The band — consisting of singer Adrian Cossio, guitarists Pachi Rasco and Manny Mejia, bassist Marc Smith, and drummer Marc Velazquez — is getting ready to bombard Churchill’s July 23 with some ear rattling screams, or what they describe as “sweet, harmonic, organized noise.”

According to the group's unofficial bio, Form & Design “were randomly hand-picked by Satan, out of a bowler hat full of names of people that owe him favors.” Despite this startling origin story, we picked up the phone to pepper drummer Marc Velzaquez with a few questions. 

New Times: What's the story behind your name?
Marc Velazquez: Form & Design represents a willingness to abandon form while bound to a world and a medium that seem inseparably tied to it—or as Bruce Lee puts it, being 'shapeless, formless, like water.' Also 'The Jerkoffs' was already taken, and 'The Marc Velazquez Funk Explosion' wouldn't fit on our shirts.

What influences you guys?
One of the great things about this band is that we each come from pretty diverse musical backgrounds, and so our influences and our sound are reflections of this. We draw from various elements of '90s hard alternative, latin funk, progressive rock and grunge, among others. A few of our inspirations: Smashing Pumpkins, Witchcraft, Herbie Hancock, Muse, Mars Volta, Foo Fighters, Tool, Dillinger Escape Plan, Deftones, Queens of the Stone Age, Rubén Blades, Michael McDonald, Keyboard Cat, Yoko Ono, Marcel Marceau, Meatloaf, Boyz II Men, Hank Williams Jr., Color Me Badd, flatulence in the wind, and the sounds of a thousand slaughtered lambs.
Are you working on new music?
We're around 75% done with our new album Gradients, and expect to be finished, if all goes well, by the end of the summer. Our music is slowly growing more experimental and progressive — using more melodic riffs in different time signatures, extending some of the funkier grooves to give them room to breathe, adding ambient effects. It's hard work, and we're doing it all ourselves, but we're really proud of the music we've been writing and are excited to get it released.

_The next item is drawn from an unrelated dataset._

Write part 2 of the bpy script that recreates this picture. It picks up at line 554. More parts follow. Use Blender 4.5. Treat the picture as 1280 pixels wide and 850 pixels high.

That said, our music will 'come out' once it feels it's in a comfortable place in life and won't be judged too harshly by its parents. You can't rush these things.

What can we expect at the show at Churchill's?
Let me paint a picture for you. You'll arrive at Churchill's in good spirits to the smell of old sweat and crack rock. You'll then be greeted by our cheeky and sarcastic band butler, Giles, who will offer you a glass of champagne or a juice box. You'll rub shoulders with killers and debutantes and vagabonds and all manner of riffraff. Then, as we take the stage, your eyebrows and mustache will be charred off by our elaborate pyrotechnic displays, and your clothes will be stained through from the showers of calf blood we spray into the audience between songs. Then we bring the cannon on stage, but rather than shooting lame-ass t-shirts, we fire live teacup Vietnamese potbellied pigs into the crowd at high velocity. Then there's a choreographed dance number and some tasteful full-frontal nudity, followed by the ceremonial sacrifice of an unblemished wildebeest. To be immediately followed by our ceremonial unblemished wildebeest potluck.

Form & Design with Acaedia, A Victim A Target, and Irra's One. Thursday, July 23, at Churchill's, 5501 NE 2nd Ave, Miami. Admission is $5, ages 18 and up.